The Provost’s notion of assessment seems inexplicably linked to prioritization. Middle States Accreditation does not require prioritization, as the Provost asserts in one of her recent communications to faculty. Middle States require only that academic programs undergo an assessment process; which one is up to the program. Rider is under no external pressure to engage in prioritization.
Prioritization is exclusively the provost’s choice of assessment. It is based on the outdated 1999 book by Robert Dickeson which starts with the a prior assumption that 60% of a university’s programs are not worth their cost and that 20% should be eliminated. Think about this! What would you do in this case: your professor comes into the classroom on your first day of classes and says that 20% of you will fail the course, no matter how hard you work. 20% of the students will fail totally independent of their individual performances. This is what will happen to 20% of Rider’s programs.
Prioritization also favors large mediocre programs over small, often excellent programs. It does not have any reasonable method to measure and assign costs, and it often produces recommendations far different than that of a true cost/ benefit analysis.
As the sole faculty member of a major and minor program in German, I participated in the first round of prioritization in 2015, reporting on the program’s quality and student outcomes, like graduate school acceptances and Fulbright scholarships. Yet, based solely on the number of majors (not minors or education majors), the program received a ranking of zero. Small departments with three full-time faculty or fewer, such as art, physics, German and Russian, were eliminated following faculty retirements, and others threatened with layoffs, while new major programs were added in narrowly-focused fields determined by the short-term marketplace. Will Rider students be prepared to pivot when demand for such specialized skills disappears?
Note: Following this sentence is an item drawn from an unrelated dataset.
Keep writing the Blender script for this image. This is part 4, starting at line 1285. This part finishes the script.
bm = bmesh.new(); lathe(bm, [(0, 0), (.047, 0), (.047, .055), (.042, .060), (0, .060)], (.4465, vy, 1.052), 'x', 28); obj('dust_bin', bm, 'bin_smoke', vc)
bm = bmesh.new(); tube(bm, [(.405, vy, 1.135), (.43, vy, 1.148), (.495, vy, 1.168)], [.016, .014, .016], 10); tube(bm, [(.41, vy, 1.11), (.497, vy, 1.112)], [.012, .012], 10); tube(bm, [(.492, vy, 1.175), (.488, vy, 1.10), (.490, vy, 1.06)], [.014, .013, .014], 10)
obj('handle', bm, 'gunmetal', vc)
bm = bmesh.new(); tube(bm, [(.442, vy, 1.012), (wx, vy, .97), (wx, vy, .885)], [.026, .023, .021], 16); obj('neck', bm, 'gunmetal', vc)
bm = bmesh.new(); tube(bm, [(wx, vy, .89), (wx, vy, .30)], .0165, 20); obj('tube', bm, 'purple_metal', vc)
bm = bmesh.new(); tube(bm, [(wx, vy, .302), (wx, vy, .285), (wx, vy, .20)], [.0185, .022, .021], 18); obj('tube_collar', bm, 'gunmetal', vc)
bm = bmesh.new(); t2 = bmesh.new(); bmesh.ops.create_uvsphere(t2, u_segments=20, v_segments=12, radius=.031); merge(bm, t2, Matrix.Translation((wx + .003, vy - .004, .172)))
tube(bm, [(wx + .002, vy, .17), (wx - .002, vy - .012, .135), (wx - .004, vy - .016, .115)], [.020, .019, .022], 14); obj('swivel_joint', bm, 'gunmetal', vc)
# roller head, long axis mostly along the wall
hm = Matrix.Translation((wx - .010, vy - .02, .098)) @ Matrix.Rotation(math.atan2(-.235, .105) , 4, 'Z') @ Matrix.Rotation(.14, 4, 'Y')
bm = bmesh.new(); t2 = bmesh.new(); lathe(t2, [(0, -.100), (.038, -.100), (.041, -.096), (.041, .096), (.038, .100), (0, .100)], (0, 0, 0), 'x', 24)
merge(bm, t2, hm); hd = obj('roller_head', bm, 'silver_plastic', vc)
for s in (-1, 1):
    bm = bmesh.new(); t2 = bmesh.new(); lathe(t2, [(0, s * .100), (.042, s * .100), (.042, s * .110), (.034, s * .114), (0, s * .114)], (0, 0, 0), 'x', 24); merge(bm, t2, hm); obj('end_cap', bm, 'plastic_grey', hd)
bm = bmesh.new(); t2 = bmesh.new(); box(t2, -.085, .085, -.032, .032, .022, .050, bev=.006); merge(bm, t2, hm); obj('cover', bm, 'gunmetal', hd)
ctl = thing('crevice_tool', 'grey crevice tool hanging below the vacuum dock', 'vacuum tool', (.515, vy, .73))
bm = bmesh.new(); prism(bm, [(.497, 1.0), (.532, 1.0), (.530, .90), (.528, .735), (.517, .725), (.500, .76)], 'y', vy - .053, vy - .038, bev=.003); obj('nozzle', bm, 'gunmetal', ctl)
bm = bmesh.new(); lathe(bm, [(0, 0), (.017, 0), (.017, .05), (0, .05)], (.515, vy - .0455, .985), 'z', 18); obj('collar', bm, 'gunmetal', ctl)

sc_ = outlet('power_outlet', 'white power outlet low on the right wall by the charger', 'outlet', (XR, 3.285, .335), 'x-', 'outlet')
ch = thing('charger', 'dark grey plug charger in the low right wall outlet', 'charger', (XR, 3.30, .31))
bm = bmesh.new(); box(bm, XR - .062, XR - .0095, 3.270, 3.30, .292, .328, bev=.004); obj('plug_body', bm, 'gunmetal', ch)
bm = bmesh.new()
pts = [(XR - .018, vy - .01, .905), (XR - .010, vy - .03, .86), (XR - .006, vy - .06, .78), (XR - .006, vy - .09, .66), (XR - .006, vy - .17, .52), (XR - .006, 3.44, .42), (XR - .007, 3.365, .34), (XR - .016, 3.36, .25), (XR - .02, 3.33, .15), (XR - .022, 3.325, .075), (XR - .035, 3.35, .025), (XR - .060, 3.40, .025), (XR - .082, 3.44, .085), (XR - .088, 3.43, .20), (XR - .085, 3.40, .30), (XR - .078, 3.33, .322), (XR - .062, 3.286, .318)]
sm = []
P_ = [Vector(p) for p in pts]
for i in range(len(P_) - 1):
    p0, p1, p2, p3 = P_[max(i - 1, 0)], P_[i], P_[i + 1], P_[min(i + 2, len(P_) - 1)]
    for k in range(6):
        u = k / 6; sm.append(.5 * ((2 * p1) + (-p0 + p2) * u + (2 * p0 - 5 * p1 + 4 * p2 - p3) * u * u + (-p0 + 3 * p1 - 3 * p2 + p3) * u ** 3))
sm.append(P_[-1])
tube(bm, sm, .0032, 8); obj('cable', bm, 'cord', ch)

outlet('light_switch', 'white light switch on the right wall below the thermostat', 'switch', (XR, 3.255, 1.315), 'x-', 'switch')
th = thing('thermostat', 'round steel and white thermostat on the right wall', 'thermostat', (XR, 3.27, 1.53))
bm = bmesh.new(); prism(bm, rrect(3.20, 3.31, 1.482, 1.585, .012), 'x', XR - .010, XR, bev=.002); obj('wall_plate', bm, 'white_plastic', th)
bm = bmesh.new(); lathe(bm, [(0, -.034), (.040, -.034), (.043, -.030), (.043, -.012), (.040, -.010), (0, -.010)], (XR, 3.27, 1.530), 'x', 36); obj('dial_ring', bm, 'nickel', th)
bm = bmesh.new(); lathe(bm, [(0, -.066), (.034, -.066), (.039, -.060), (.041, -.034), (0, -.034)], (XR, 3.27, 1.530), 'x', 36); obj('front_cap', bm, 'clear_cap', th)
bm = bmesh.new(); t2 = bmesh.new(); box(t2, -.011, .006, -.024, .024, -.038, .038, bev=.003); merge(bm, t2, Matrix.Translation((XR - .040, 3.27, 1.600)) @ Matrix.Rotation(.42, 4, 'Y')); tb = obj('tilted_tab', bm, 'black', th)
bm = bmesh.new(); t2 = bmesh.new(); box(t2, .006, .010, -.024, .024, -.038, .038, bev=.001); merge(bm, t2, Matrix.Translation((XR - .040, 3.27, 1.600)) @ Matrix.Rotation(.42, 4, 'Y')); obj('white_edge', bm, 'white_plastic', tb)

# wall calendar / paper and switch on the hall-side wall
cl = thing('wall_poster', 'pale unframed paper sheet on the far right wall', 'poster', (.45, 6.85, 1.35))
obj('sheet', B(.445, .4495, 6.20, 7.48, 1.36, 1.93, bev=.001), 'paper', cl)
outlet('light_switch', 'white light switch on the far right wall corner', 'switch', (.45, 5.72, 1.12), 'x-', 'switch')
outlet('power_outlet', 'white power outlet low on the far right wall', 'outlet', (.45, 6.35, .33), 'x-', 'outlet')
Faculty morale at Rider is at an all-time low. Funds go to outside consultants, attorneys, seemingly frivolous campus improvements and administrators’ salaries. Private, four-year regional universities, like Rider, do not have to offer everything, but they owe their students an education that will last a lifetime. Dedicated to excellence in teaching and research, Rider’s faculty is certainly the institution’s backbone and key to its future success. I implore you to support your faculty in any way possible in their efforts to maintain Rider’s excellent academic programs that are under threat to be cut by a provost who is in charge of making up savings that the administration frivolously spent on paying themselves handsomely, consulting firms and other projects that are not profitable.